The real question is, "Can the empirical method make metaphysical sense of nature," and the answer is obviously "No". But on the other hand, if one arbitrarily draws a line between material and efficient causality on one hand and formal and final on the other, one is being an fanatic and not a man of reason. Furthermore, since Darwinism is teleological (as Gilson shows), it is pure semantics to exclude discussion of true design from science. If I were a good atheistic evolutionist, what I should say is something like this: Yes, there is true design in nature and purpose is everyhwere visible. However, the design which is evident in all living things is not the product of a 'mind' per se, but rather of a mechanistic process analogous to mind. Furthermore, the discovery that a mechanistic process is capable of mimicking intelligence and will, leads us to two inescapable conclusions: 1) That God is a superfluous concept and very likely a mere anthromorphic delusion projected on the cosmos by primitive minds and 2) That Man's belief in his own real 'mind' and 'will' are also illusions, the epiphenomic effect of sophisticated mechanisms.
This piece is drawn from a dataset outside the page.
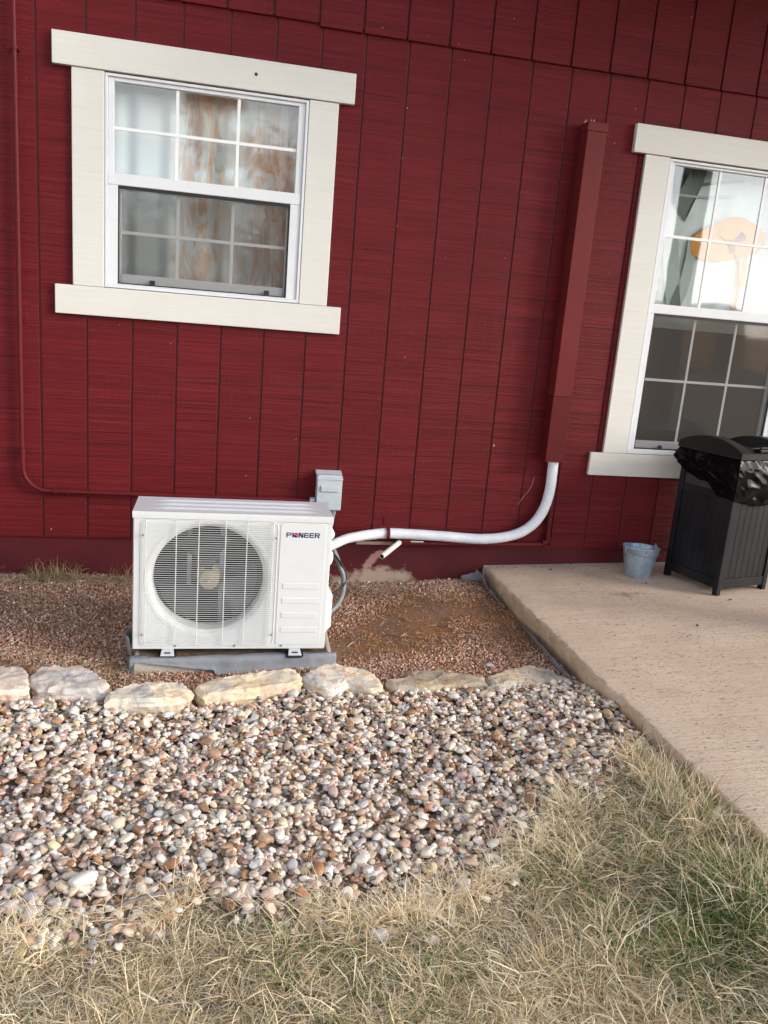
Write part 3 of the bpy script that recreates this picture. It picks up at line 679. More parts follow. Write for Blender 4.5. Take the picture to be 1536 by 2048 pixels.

Yes, that is what I should say if I were a Darwinist that reasoned correctly from my premises and spoke clearly. But instead, Darwinists say something like this: Even though living things appear to be purposive and behave purposefully, such is an illusion since we have a mechanism that can mimic purpose. There is, if you want to press the point, telenomy in nature, but not teleology proper, which is a religious attitude.

But of course, religion has nothing to do with recognizing finality in things, a point Gilson makes repeatedly and clearly in the excellent book whose thesis Fr. Oakes is misconstruing. It may be true that there is a psychological difficulty in seperating telos from the doctrine of Creation, but they are not the same thing. Telos is to God what moral law is to God, that is, one thing may logically entail the other, but both can be discerned independently of knowledge of God and especially independent of Revelation (Aristotle had no revelation).

We do not let atheists off the ethical hook (as they do not let themselves off it either); why then should anybody be let off the teleological hook? The very langauge of the anti-finalists betrays them consitently. Just as a man who denies the existence of moral laws will suddenly cry foul when he dealt with unjustly, so a Darwinist is always slipping into telos-talk, even though he may include a footnote somewhere saying: "Of course, when I say "Beauty", "Order", "Purpose", "Function" and "Design", I am only speaking metaphorically."